Serendipitously I found out about an exhibition on mangoes and Mao Zedong at the China Institute on Manhattan’s Upper East Side, just a few blocks from Hunter College, where I teach: “Mao’s Golden Mangoes and the Cultural Revolution.” That crazed decade, from 1966 to 1976, saw Mao Zedong set in motion a movement to purge the country of capitalist and traditional revisionist elements and so restore a pure Communist ideology to its preeminent position. This was a time when the bourgeoisie were humiliated, intellectuals persecuted, cultural treasures vandalized if not destroyed, and property seized arbitrarily. Millions of Chinese suffered.
Not accidentally it elevated Mao Zedong to the status of unprecedented power, when he could do no wrong. This was when the Red Book, or “Quotations from Chairman Mao and Selected Works of Mao Zedong,” came out, of which close to a billion copies were printed. To the Red Guards, made up mostly of students and initially the vanguard of the movement, the Red Book was the Bible and every utterance of his was treated as those of a deity. Mao was God in a godless ideology.
In 1968, two years after the start of the Cultural Revolution, Mao Zedong received mangoes as a gift from a visiting Pakistani delegation. The Chairman in turn sent the mangoes to “Worker Peasant Mao Zedong Thought Propaganda Teams.” (There seems to be no record of whether Mao ate any of the mangoes and what he might have thought of them.) Mangoes were unknown in northern China at the time and attained the status of a cult item mainly because it was the Chairman who had sent them.
As the exhibition makes abundantly clear, the golden-yellow fruit transcended its earthly origins transformed into a relic bestowed upon the masses in an act of benevolence by Mao. They were not to be eaten so much as to be adored. There are black and white photographs of workers gazing at a wax model of a mango in their midst, with all the reverence fervent Catholics might regard a sliver of the cross upon which Christ was crucified.
The actual mangoes that started to rot were placed in containers of formaldehyde, to preserve them. In a kind of Warholian scenario, mango images and replicas proliferated—all intertwined with either images of Mao or his sayings or both. They were ubiquitous: plastic mangoes in vitrines, mangoes depicted in quilts, on badges, in posters, even in floats. One blown-up color photo shows an October 1, 1968 National Day Parade at Tiananmen Square, where a contingent of workers is shown as they march by, and clearly visible are these floats of mangoes.

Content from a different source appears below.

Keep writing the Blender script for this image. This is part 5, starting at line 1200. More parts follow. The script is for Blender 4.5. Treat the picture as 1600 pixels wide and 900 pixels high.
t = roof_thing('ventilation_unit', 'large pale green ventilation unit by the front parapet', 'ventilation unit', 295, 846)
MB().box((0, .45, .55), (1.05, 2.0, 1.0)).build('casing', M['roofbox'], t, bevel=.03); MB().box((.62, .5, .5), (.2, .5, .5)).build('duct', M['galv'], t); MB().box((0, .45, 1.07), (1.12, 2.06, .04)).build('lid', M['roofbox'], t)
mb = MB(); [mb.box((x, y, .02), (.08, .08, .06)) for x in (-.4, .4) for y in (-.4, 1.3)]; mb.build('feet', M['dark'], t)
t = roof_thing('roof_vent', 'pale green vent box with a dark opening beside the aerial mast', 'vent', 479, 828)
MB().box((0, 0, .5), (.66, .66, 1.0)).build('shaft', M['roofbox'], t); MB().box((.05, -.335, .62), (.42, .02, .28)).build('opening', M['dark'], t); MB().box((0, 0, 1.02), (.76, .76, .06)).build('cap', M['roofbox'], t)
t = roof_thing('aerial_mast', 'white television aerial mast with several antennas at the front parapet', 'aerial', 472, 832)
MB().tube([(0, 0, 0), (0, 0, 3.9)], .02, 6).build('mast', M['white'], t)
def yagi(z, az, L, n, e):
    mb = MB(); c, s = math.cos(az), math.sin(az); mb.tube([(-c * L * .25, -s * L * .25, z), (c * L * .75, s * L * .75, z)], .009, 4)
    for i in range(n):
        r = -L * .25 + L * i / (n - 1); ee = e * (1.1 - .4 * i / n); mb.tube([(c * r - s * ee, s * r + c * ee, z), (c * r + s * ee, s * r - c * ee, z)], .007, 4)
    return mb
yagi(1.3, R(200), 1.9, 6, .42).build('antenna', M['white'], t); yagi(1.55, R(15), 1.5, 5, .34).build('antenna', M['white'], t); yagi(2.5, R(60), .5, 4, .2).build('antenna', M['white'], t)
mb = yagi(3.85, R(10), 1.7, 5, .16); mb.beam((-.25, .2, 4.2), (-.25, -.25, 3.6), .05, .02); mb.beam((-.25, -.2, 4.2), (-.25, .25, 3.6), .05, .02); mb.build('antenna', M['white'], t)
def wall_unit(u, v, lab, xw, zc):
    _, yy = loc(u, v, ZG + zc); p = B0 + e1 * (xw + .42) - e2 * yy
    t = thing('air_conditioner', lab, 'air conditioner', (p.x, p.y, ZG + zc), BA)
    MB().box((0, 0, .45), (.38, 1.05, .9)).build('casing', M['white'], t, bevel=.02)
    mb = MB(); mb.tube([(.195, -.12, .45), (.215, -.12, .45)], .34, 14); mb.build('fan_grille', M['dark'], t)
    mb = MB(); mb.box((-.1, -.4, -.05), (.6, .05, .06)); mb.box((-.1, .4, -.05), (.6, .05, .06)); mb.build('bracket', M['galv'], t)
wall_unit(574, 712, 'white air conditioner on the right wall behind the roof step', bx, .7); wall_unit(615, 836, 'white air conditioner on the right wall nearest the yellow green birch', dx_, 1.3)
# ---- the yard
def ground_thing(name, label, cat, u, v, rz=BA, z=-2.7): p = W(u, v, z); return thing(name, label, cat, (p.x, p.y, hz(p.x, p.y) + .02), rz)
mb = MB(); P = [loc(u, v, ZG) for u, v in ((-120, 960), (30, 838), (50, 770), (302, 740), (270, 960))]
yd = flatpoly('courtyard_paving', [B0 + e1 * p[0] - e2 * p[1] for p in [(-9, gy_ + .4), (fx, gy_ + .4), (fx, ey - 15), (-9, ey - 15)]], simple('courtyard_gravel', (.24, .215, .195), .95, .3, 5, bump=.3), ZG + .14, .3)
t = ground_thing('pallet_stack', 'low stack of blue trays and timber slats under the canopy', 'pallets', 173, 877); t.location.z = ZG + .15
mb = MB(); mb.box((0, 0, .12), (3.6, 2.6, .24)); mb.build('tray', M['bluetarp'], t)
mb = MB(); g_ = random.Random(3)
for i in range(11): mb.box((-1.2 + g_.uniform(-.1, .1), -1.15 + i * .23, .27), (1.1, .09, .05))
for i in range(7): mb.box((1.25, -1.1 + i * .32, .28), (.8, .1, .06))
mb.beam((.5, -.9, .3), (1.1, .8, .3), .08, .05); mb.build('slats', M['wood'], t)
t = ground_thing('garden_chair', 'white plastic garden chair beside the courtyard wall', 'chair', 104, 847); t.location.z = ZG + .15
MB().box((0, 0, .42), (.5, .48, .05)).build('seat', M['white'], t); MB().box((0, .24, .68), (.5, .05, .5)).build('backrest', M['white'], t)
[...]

With her fruit-heavy headdresses, Carmen Miranda would have fit right in!
One of the wall texts reveals a little-known fact, at least to me, that on her visit to the PRC in the 1970s, Imelda Marcos, perhaps aiming to duplicate the wildly successful reception given to the Pakistani delegation’s gift, presented a basket of mangoes to Jiang Qing, Mao’s wife and omnipotent cultural commissar. She in turn sent some to the workers at a factory. But apparently while received politely these mangoes were hardly treated with the same reverence and awe Mao’s mangoes were—a telling indication that the head of the Gang of Four was not in the same league as her husband.
There is no small amount of irony in associating the sweet, succulent golden mango with the dismal mass hysteria known as the Cultural Revolution, whose only fruits were widespread destruction, internecine struggles and the forced relocation of millions of people. In 1981, the Communist Party of the People’s Republic of China, according to Wikipedia, described that whole period as “responsible for the most severe setback and the heaviest losses suffered by the Party, the country, and the people since the founding of the People’s Republic.” By then the country and the Party were headed by Deng Xiaoping—one of the victims of the Cultural Revolution.